As I checked in my last question here, something like "normal ordering" always goes hand in hand with the definition of an operatorvalued function on the space of operators, like (for example) the hamilton operator, or the electromagnetic field strengh tensor. If I choose, for example for my hamiltonian, such an prescription, like "normal ordering", do I have to stick to it with all other operators that I define? Let my hamiltonian be $:\int E^2 + B^2: = \Sigma_k \omega_k a^\dagger_k a_k $

Does that I mean that the number operator $a^\dagger_k a_k$ and the "uncertainty-operator" $\Delta N^2 = :(a^\dagger_k a_k - \langle N \rangle)^2:$ do also have to be normal ordered?

Answer 1

No, you absolutely don't have to. In the quantum theory physical observables are self-adjoint operators, and different choices for these operators generally lead to different quantum theories. You have to provide an operator for any physical observable, and you have a choice of ordering in any of them.

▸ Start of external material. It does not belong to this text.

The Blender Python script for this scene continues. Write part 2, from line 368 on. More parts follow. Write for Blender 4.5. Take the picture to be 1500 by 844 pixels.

Of course there's a requirement that in the classical limit the theory agrees with its classical counterpart, but generally this poses no restriction on operator ordering, since all relevant commutators are proportional to $\hbar$ and thus vanish in the classical limit.

However in most interaction picture QFTs there's only one valid choice of ordering which is normal ordering for reasons of consistency. Note also that these aren't strictly speaking quantum mechanical theories though.